# Provided data

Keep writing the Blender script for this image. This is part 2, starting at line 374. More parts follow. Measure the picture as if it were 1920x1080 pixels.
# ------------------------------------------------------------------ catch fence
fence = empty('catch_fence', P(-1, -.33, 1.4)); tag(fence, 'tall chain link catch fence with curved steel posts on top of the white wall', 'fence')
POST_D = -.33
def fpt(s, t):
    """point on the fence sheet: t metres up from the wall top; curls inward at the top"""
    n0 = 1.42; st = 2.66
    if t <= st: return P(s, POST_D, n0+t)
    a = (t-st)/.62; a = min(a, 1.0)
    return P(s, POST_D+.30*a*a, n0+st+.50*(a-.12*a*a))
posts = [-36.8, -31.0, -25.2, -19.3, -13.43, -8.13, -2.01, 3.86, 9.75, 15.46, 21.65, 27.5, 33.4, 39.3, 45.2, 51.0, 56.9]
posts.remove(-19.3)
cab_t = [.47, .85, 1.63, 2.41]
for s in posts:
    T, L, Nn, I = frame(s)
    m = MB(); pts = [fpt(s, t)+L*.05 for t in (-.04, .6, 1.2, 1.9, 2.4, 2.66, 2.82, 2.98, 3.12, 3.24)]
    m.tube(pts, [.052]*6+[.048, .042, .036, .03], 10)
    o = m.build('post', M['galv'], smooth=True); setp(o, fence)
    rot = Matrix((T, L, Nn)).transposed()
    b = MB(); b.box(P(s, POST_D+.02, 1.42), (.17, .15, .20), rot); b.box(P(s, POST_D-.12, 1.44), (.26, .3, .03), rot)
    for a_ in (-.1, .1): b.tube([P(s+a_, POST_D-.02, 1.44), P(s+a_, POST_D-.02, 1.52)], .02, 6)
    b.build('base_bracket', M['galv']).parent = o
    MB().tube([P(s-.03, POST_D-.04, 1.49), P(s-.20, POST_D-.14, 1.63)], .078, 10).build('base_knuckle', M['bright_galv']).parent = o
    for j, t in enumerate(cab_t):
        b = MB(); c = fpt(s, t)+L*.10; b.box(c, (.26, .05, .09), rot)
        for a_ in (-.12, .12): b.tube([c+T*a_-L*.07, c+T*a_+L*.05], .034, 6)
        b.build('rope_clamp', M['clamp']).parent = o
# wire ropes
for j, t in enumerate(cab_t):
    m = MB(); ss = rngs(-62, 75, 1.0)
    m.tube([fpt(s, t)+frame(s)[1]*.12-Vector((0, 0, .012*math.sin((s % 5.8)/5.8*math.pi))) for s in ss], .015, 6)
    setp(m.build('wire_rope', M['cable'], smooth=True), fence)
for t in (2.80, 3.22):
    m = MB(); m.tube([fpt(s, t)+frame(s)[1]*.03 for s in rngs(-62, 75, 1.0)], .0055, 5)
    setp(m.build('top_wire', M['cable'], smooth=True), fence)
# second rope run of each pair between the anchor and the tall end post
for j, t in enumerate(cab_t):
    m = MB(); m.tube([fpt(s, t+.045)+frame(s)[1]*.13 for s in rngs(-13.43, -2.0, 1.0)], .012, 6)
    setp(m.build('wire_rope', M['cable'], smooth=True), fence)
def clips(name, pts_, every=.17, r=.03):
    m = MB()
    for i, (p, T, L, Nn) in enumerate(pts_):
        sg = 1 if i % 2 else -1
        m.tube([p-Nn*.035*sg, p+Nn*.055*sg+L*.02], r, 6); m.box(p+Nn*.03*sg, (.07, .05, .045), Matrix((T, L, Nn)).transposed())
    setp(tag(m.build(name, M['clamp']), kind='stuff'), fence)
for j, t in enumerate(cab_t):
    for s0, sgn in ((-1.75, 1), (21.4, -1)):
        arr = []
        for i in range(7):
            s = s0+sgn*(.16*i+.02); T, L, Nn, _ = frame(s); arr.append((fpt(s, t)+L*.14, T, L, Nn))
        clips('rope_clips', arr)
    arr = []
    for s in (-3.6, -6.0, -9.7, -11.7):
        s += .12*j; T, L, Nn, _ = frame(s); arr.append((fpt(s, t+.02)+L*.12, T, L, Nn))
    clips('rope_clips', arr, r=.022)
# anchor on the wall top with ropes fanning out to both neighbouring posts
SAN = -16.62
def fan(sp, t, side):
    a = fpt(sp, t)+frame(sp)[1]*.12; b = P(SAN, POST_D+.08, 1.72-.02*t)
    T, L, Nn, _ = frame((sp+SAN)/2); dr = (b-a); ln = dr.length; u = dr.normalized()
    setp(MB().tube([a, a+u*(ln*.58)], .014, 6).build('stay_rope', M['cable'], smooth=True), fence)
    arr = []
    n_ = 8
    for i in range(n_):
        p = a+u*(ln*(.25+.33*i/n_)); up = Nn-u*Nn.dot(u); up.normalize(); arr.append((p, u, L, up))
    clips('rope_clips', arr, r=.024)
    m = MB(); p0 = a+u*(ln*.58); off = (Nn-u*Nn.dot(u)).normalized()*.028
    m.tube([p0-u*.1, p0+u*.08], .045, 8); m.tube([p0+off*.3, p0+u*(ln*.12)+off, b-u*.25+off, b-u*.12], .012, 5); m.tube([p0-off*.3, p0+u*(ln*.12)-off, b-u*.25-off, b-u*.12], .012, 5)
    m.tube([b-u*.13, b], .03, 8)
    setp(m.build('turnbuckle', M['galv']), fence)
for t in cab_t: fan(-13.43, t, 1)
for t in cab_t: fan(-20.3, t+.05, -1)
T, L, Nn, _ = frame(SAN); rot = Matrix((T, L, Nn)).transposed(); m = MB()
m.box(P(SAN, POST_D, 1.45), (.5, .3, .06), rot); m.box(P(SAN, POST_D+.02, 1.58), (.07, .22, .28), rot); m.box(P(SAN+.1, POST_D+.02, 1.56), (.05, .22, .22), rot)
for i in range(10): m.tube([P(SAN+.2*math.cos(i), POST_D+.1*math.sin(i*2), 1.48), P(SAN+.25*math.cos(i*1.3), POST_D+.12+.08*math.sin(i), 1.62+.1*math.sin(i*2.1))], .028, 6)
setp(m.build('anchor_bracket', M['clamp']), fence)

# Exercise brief
Make an exact copy of the data above.

# Exercise output
Keep writing the Blender script for this image. This is part 2, starting at line 374. More parts follow. Measure the picture as if it were 1920x1080 pixels.
# ------------------------------------------------------------------ catch fence
fence = empty('catch_fence', P(-1, -.33, 1.4)); tag(fence, 'tall chain link catch fence with curved steel posts on top of the white wall', 'fence')
POST_D = -.33
def fpt(s, t):
    """point on the fence sheet: t metres up from the wall top; curls inward at the top"""
    n0 = 1.42; st = 2.66
    if t <= st: return P(s, POST_D, n0+t)
    a = (t-st)/.62; a = min(a, 1.0)
    return P(s, POST_D+.30*a*a, n0+st+.50*(a-.12*a*a))
posts = [-36.8, -31.0, -25.2, -19.3, -13.43, -8.13, -2.01, 3.86, 9.75, 15.46, 21.65, 27.5, 33.4, 39.3, 45.2, 51.0, 56.9]
posts.remove(-19.3)
cab_t = [.47, .85, 1.63, 2.41]
for s in posts:
    T, L, Nn, I = frame(s)
    m = MB(); pts = [fpt(s, t)+L*.05 for t in (-.04, .6, 1.2, 1.9, 2.4, 2.66, 2.82, 2.98, 3.12, 3.24)]
    m.tube(pts, [.052]*6+[.048, .042, .036, .03], 10)
    o = m.build('post', M['galv'], smooth=True); setp(o, fence)
    rot = Matrix((T, L, Nn)).transposed()
    b = MB(); b.box(P(s, POST_D+.02, 1.42), (.17, .15, .20), rot); b.box(P(s, POST_D-.12, 1.44), (.26, .3, .03), rot)
    for a_ in (-.1, .1): b.tube([P(s+a_, POST_D-.02, 1.44), P(s+a_, POST_D-.02, 1.52)], .02, 6)
    b.build('base_bracket', M['galv']).parent = o
    MB().tube([P(s-.03, POST_D-.04, 1.49), P(s-.20, POST_D-.14, 1.63)], .078, 10).build('base_knuckle', M['bright_galv']).parent = o
    for j, t in enumerate(cab_t):
        b = MB(); c = fpt(s, t)+L*.10; b.box(c, (.26, .05, .09), rot)
        for a_ in (-.12, .12): b.tube([c+T*a_-L*.07, c+T*a_+L*.05], .034, 6)
        b.build('rope_clamp', M['clamp']).parent = o
# wire ropes
for j, t in enumerate(cab_t):
    m = MB(); ss = rngs(-62, 75, 1.0)
    m.tube([fpt(s, t)+frame(s)[1]*.12-Vector((0, 0, .012*math.sin((s % 5.8)/5.8*math.pi))) for s in ss], .015, 6)
    setp(m.build('wire_rope', M['cable'], smooth=True), fence)
for t in (2.80, 3.22):
    m = MB(); m.tube([fpt(s, t)+frame(s)[1]*.03 for s in rngs(-62, 75, 1.0)], .0055, 5)
    setp(m.build('top_wire', M['cable'], smooth=True), fence)
# second rope run of each pair between the anchor and the tall end post
for j, t in enumerate(cab_t):
    m = MB(); m.tube([fpt(s, t+.045)+frame(s)[1]*.13 for s in rngs(-13.43, -2.0, 1.0)], .012, 6)
    setp(m.build('wire_rope', M['cable'], smooth=True), fence)
def clips(name, pts_, every=.17, r=.03):
    m = MB()
    for i, (p, T, L, Nn) in enumerate(pts_):
        sg = 1 if i % 2 else -1
        m.tube([p-Nn*.035*sg, p+Nn*.055*sg+L*.02], r, 6); m.box(p+Nn*.03*sg, (.07, .05, .045), Matrix((T, L, Nn)).transposed())
    setp(tag(m.build(name, M['clamp']), kind='stuff'), fence)
for j, t in enumerate(cab_t):
    for s0, sgn in ((-1.75, 1), (21.4, -1)):
        arr = []
        for i in range(7):
            s = s0+sgn*(.16*i+.02); T, L, Nn, _ = frame(s); arr.append((fpt(s, t)+L*.14, T, L, Nn))
        clips('rope_clips', arr)
    arr = []
    for s in (-3.6, -6.0, -9.7, -11.7):
        s += .12*j; T, L, Nn, _ = frame(s); arr.append((fpt(s, t+.02)+L*.12, T, L, Nn))
    clips('rope_clips', arr, r=.022)
# anchor on the wall top with ropes fanning out to both neighbouring posts
SAN = -16.62
def fan(sp, t, side):
    a = fpt(sp, t)+frame(sp)[1]*.12; b = P(SAN, POST_D+.08, 1.72-.02*t)
    T, L, Nn, _ = frame((sp+SAN)/2); dr = (b-a); ln = dr.length; u = dr.normalized()
    setp(MB().tube([a, a+u*(ln*.58)], .014, 6).build('stay_rope', M['cable'], smooth=True), fence)
    arr = []
    n_ = 8
    for i in range(n_):
        p = a+u*(ln*(.25+.33*i/n_)); up = Nn-u*Nn.dot(u); up.normalize(); arr.append((p, u, L, up))
    clips('rope_clips', arr, r=.024)
    m = MB(); p0 = a+u*(ln*.58); off = (Nn-u*Nn.dot(u)).normalized()*.028
    m.tube([p0-u*.1, p0+u*.08], .045, 8); m.tube([p0+off*.3, p0+u*(ln*.12)+off, b-u*.25+off, b-u*.12], .012, 5); m.tube([p0-off*.3, p0+u*(ln*.12)-off, b-u*.25-off, b-u*.12], .012, 5)
    m.tube([b-u*.13, b], .03, 8)
    setp(m.build('turnbuckle', M['galv']), fence)
for t in cab_t: fan(-13.43, t, 1)
for t in cab_t: fan(-20.3, t+.05, -1)
T, L, Nn, _ = frame(SAN); rot = Matrix((T, L, Nn)).transposed(); m = MB()
m.box(P(SAN, POST_D, 1.45), (.5, .3, .06), rot); m.box(P(SAN, POST_D+.02, 1.58), (.07, .22, .28), rot); m.box(P(SAN+.1, POST_D+.02, 1.56), (.05, .22, .22), rot)
for i in range(10): m.tube([P(SAN+.2*math.cos(i), POST_D+.1*math.sin(i*2), 1.48), P(SAN+.25*math.cos(i*1.3), POST_D+.12+.08*math.sin(i), 1.62+.1*math.sin(i*2.1))], .028, 6)
setp(m.build('anchor_bracket', M['clamp']), fence)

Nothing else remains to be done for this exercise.